In too many of the YA novels i've been reading lately, main characters might as well be sandwiches. They don't do anything, they just are. People do things for them, or about them, or around them. People move them from one location to another. These characters, and every one that leaps to mind is, alas, female, might as well be a sandwich for all it matters to the story.

And why a sandwich, you ask? Why not a pebble or a manequin or a sock? Well, two reasons. First, it's funnier, and keeps me sane when, for some reason, i decide to stick it out in a book that already failed the test. Second, there are actually a variety of sandwiches out there, and that allows other characters to interact with the sandwich in ways they wouldn't necessarily interact with a pebble. Cribbing from one of my own reviews, in which i compare a character to a pastrami sandwich:

But of course, people have strong feelings about her. Some are repulsed (perhaps they're vegetarians?), some want her but know to stay clear (on a diet, maybe?), whereas others want to possess her (pastrami connoisseurs, in this example).

It's been a while since i read the Hunger Games trilogy, so i can only use it for general examples, but here goes:

In book 1, Katniss is a person. She's struggling to keep her family alive, hunting and trading and dodging the cops. When Prim is selected, Katniss leaps forward to volunteer herself in her sister's place. In the games, she makes alliances, she attacks and defends, she even stands up to the Powers That Be at the conclusion of the games.

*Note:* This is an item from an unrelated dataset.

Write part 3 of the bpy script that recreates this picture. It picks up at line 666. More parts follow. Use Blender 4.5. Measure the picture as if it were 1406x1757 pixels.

By book 3, she's a Sandwich, being handed around by various factions. She does what people tell her, and if no one has anything for her to do, she sits there. By the end, she's not even a good sandwich, she's a day-old soggy cold cut sandwich.

So, readers, next time you're frustrated with a character who doesn't DO anything, use your spare time deciding exactly what kind of sandwich they are. BLT? Club? Hummus wrap?

And authors, please, don't write any more sandwiches.